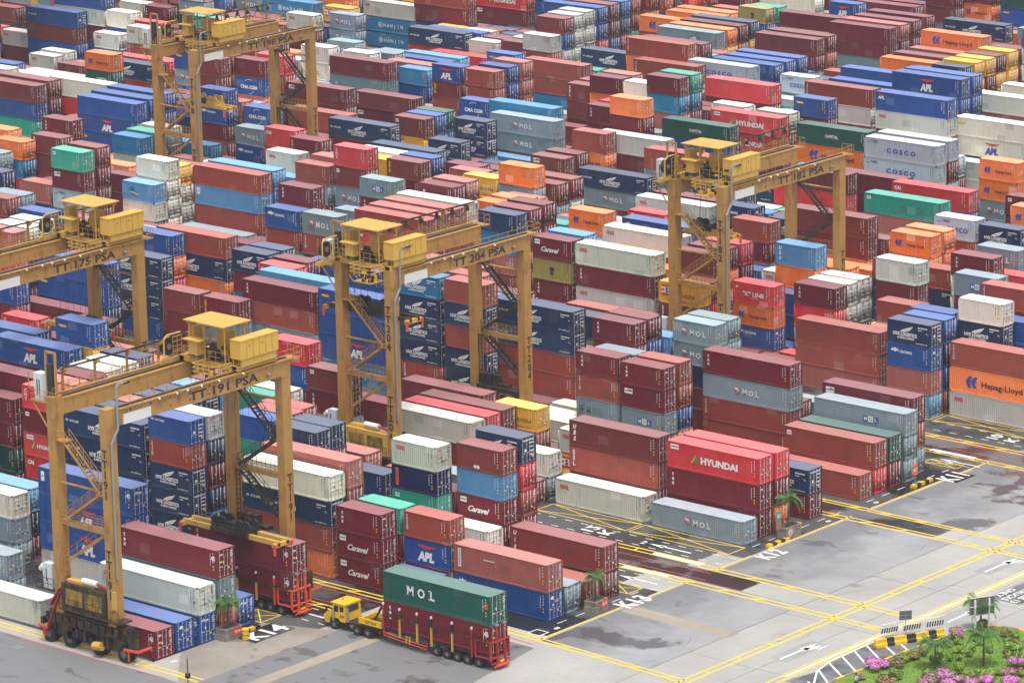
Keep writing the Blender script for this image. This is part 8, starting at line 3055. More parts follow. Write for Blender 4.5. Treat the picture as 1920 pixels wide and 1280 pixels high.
crane(198, -150.7, 72.4, 95.8, 'gantry crane numbered 198 far back at upper left, yellow spreader over a blue container', 76.3, (15.6, 9.5))
crane(175, -74.6, -36.3, -12.85, 'gantry crane numbered 175 cut off by the left edge of the photo', -18.1, (14., 9.), sx=-3.)
crane(183, -252.0, 126.8, 150.2, 'gantry crane numbered 183 at the top left corner, only its legs in the photo', 134., (18., 9.))
# ------------------------------------------------------------------ lorries
def wheel(mb, x, y, r_, w, n=20):
    mb.tube((x, y-w/2, r_), (x, y+w/2, r_), r_, M['tyre'], n); mb.tube((x, y-w/2-.01, r_), (x, y+w/2+.01, r_), r_*.5, M['rim'], 14); mb.tube((x, y-w/2-.03, r_), (x, y+w/2+.03, r_), r_*.2, M['steel'], 10)
def trailer(x0, y0, label, fm, seat=1.55, L=13.9):
    """low cage trailer: bed, stakes with side rail, corner gate at the tail; x0 its rear end, y0 its near side"""
    t = thing('cage_trailer', label, 'trailer', (x0-L/2, y0+1.22, 0), 0); e = L/2; w = 1.30
    mb = MB(); mb.box((-e, -1.1, 1.15), (e, 1.1, seat-.04), M['black']); mb.box((-e+.2, -1.22, 1.32), (e, -1.1, 1.46), M['grimy']); mb.box((-e+.2, 1.1, 1.32), (e, 1.22, 1.46), M['grimy']); mb.box((e-6., -.6, .7), (e-.6, .6, 1.15), M['black']); mb.build('bed', t)
    for x in (-e+.25, -e+2.35, -e+4.6, -e+6.45, -e+9.1, -e+11.6): 
        for s_ in (-1, 1):
            top = 3.9 if x > -e+.3 else 4.1; mb = MB()
            mb.box((x-.09, s_*w-.07, .95), (x+.09, s_*w+.07, 2.85), M['crane2'] if -e+.3 < x < e-2.5 else fm); mb.box((x-.085, s_*w-.065, 2.85), (x+.085, s_*w+.065, top-.2), M['grimy'] if -e+.3 < x < e-2.5 else fm); mb.box((x-.08, s_*w-.075, top-.2), (x+.08, s_*w+.075, top+.05), M['tank']); mb.build('stake', t)
    mb = MB()
    for s_ in (-1, 1): mb.box((-e+.2, s_*(w+.09)-.02, 2.85), (e-.3, s_*(w+.09)+.02, 3.0), M['grimy'])
    mb.build('side_rail', t)
    mb = MB()
    for s_ in (-1, 1): mb.path([(-e+.3, s_*w, 1.1), (-e+5.8, s_*w, .75)], .045, M['orange'], 6); mb.path([(-e+.3, s_*w, .8), (-e+5.8, s_*w, .45)], .045, M['orange'], 6); mb.path([(-e+.3, s_*w, 1.5), (-e+.3, s_*w, .8)], .05, M['orange'], 6); mb.bar((-e+3.2, s_*w, .55), (-e+3.2, s_*w, 1.3), .12, .12, M['crane2']); mb.bar((-e+3.6, s_*w, .55), (-e+3.6, s_*w, 1.3), .12, .12, M['crane2']); mb.bar((-e+5.8, s_*w, .4), (-e+5.8, s_*w, 1.3), .1, .1, fm)
    mb.build('side_guard', t)
    mb = MB()                                                     # rear gate that holds the upper container
    for y in (-.55, .55):
        mb.bar((e+.28, y, .55), (e+.12, y*.9, 4.35), .2, .16, fm); mb.box((e+.0, y-.2, 4.35), (e+.32, y+.2, 4.55), M['steel'])
        mb.bar((e+.34, y, .5), (e+.36, y*1.0, 2.4), .14, .1, fm)
    for z in (.65, 1.2, 2.75): mb.box((e+.1, -w, z), (e+.28, w, z+.14), fm)
    for s_ in (-1, 1): mb.box((e-.02, s_*w-.08, .9), (e+.16, s_*w+.08, 2.9), fm); mb.box((e-1.9, s_*w-.07, 2.75), (e+.2, s_*w+.07, 2.88), fm); mb.box((e-1.9, s_*w-.07, 1.1), (e-1.75, s_*w+.07, 2.8), fm); mb.box((e-1.9, s_*w-.06, 1.1), (e+.1, s_*w+.06, 1.24), fm)
    mb.box((e+.25, -.75, .42), (e+.6, .75, .56), M['orange']); mb.box((e+.3, -1.15, .35), (e+.42, 1.15, .43), M['orange']); mb.box((e+.37, -.3, .7), (e+.385, .3, .92), M['yel']); mb.build('rear_gate', t)
    for x in (e-7.0, e-5.6, e-4.3, e-3.0, e-1.55):
        for y in (-1.0, 1.0): wm = MB(); wheel(wm, x, y, .5, .44); wm.build('wheel', t)
    return t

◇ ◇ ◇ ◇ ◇

**WHAT YOU NEED TO DO**
Reproduce the material above verbatim; omit every picture.

**EXERCISE ANSWER**
Keep writing the Blender script for this image. This is part 8, starting at line 3055. More parts follow. Write for Blender 4.5. Treat the picture as 1920 pixels wide and 1280 pixels high.
crane(198, -150.7, 72.4, 95.8, 'gantry crane numbered 198 far back at upper left, yellow spreader over a blue container', 76.3, (15.6, 9.5))
crane(175, -74.6, -36.3, -12.85, 'gantry crane numbered 175 cut off by the left edge of the photo', -18.1, (14., 9.), sx=-3.)
crane(183, -252.0, 126.8, 150.2, 'gantry crane numbered 183 at the top left corner, only its legs in the photo', 134., (18., 9.))
# ------------------------------------------------------------------ lorries
def wheel(mb, x, y, r_, w, n=20):
    mb.tube((x, y-w/2, r_), (x, y+w/2, r_), r_, M['tyre'], n); mb.tube((x, y-w/2-.01, r_), (x, y+w/2+.01, r_), r_*.5, M['rim'], 14); mb.tube((x, y-w/2-.03, r_), (x, y+w/2+.03, r_), r_*.2, M['steel'], 10)
def trailer(x0, y0, label, fm, seat=1.55, L=13.9):
    """low cage trailer: bed, stakes with side rail, corner gate at the tail; x0 its rear end, y0 its near side"""
    t = thing('cage_trailer', label, 'trailer', (x0-L/2, y0+1.22, 0), 0); e = L/2; w = 1.30
    mb = MB(); mb.box((-e, -1.1, 1.15), (e, 1.1, seat-.04), M['black']); mb.box((-e+.2, -1.22, 1.32), (e, -1.1, 1.46), M['grimy']); mb.box((-e+.2, 1.1, 1.32), (e, 1.22, 1.46), M['grimy']); mb.box((e-6., -.6, .7), (e-.6, .6, 1.15), M['black']); mb.build('bed', t)
    for x in (-e+.25, -e+2.35, -e+4.6, -e+6.45, -e+9.1, -e+11.6): 
        for s_ in (-1, 1):
            top = 3.9 if x > -e+.3 else 4.1; mb = MB()
            mb.box((x-.09, s_*w-.07, .95), (x+.09, s_*w+.07, 2.85), M['crane2'] if -e+.3 < x < e-2.5 else fm); mb.box((x-.085, s_*w-.065, 2.85), (x+.085, s_*w+.065, top-.2), M['grimy'] if -e+.3 < x < e-2.5 else fm); mb.box((x-.08, s_*w-.075, top-.2), (x+.08, s_*w+.075, top+.05), M['tank']); mb.build('stake', t)
    mb = MB()
    for s_ in (-1, 1): mb.box((-e+.2, s_*(w+.09)-.02, 2.85), (e-.3, s_*(w+.09)+.02, 3.0), M['grimy'])
    mb.build('side_rail', t)
    mb = MB()
    for s_ in (-1, 1): mb.path([(-e+.3, s_*w, 1.1), (-e+5.8, s_*w, .75)], .045, M['orange'], 6); mb.path([(-e+.3, s_*w, .8), (-e+5.8, s_*w, .45)], .045, M['orange'], 6); mb.path([(-e+.3, s_*w, 1.5), (-e+.3, s_*w, .8)], .05, M['orange'], 6); mb.bar((-e+3.2, s_*w, .55), (-e+3.2, s_*w, 1.3), .12, .12, M['crane2']); mb.bar((-e+3.6, s_*w, .55), (-e+3.6, s_*w, 1.3), .12, .12, M['crane2']); mb.bar((-e+5.8, s_*w, .4), (-e+5.8, s_*w, 1.3), .1, .1, fm)
    mb.build('side_guard', t)
    mb = MB()                                                     # rear gate that holds the upper container
    for y in (-.55, .55):
        mb.bar((e+.28, y, .55), (e+.12, y*.9, 4.35), .2, .16, fm); mb.box((e+.0, y-.2, 4.35), (e+.32, y+.2, 4.55), M['steel'])
        mb.bar((e+.34, y, .5), (e+.36, y*1.0, 2.4), .14, .1, fm)
    for z in (.65, 1.2, 2.75): mb.box((e+.1, -w, z), (e+.28, w, z+.14), fm)
    for s_ in (-1, 1): mb.box((e-.02, s_*w-.08, .9), (e+.16, s_*w+.08, 2.9), fm); mb.box((e-1.9, s_*w-.07, 2.75), (e+.2, s_*w+.07, 2.88), fm); mb.box((e-1.9, s_*w-.07, 1.1), (e-1.75, s_*w+.07, 2.8), fm); mb.box((e-1.9, s_*w-.06, 1.1), (e+.1, s_*w+.06, 1.24), fm)
    mb.box((e+.25, -.75, .42), (e+.6, .75, .56), M['orange']); mb.box((e+.3, -1.15, .35), (e+.42, 1.15, .43), M['orange']); mb.box((e+.37, -.3, .7), (e+.385, .3, .92), M['yel']); mb.build('rear_gate', t)
    for x in (e-7.0, e-5.6, e-4.3, e-3.0, e-1.55):
        for y in (-1.0, 1.0): wm = MB(); wheel(wm, x, y, .5, .44); wm.build('wheel', t)
    return t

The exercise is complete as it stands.